Roanne Kaplow of Wild Garden Farm reports, “This is my second year of growing the potatoes and they are very well adapted to the climate here. It grows beautifully, it’s very versatile in recipes, and it stores well.”

Rubin-Mahon praises the potato’s flavor as “a combination of floury and creamy. If you steam it,” she says, “it’s almost like a russet. It also makes the most amazing potato chips you can imagine. I was worried at one point that they wouldn’t taste good.”

Local restaurants like Backyard in Forestville and Spoonbar in Healdsburg now feature the Bodega Red on their menus, and it should appear at farm markets and local grocers this summer.

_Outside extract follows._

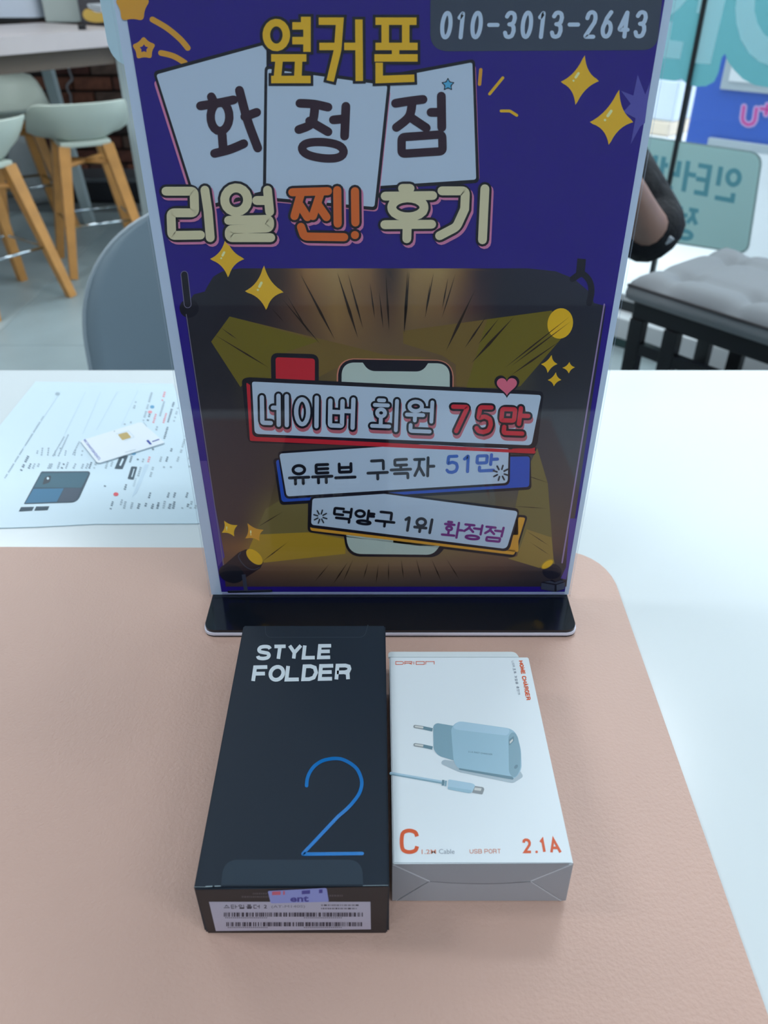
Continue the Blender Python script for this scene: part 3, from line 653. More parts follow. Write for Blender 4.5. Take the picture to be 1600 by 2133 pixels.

What’s more, the tuber has its own fan base, the Bodega Red Potato Club, and its own tribute act, the Bodega Red Potato Band. A short musical play, “Manuela, Beauty of Bodega” (she of the potato-lined dress), written by Rancho Bodega Historical Society’s chief archivist Robin Rudderow, premiered this May. It features a song titled, “O, Bodega!” intended to be sung to the tune of “O, Susanna!”

Sample lyrics run thus:

O, Manuela!
Our beauty from Peru
We’ll keep planting red potatoes
In fond memory of you.
Red potatoes!
From Chile not Peru,
They are called Bodega Reds and
They are mighty tasty, too.

Elissa Rubin-Mahon has reason to feel proud. Her self-proclaimed “nagging mother” instincts finally paid off.

“My feeling is that, if people just looked around and remembered what they used to eat, or paid attention to the plants that interest them, they should find out about them and pass it along,” she says. “That’s how we’re able to bring things back.”

She sighs with evident satisfaction. “It’s not gone until it’s really gone.”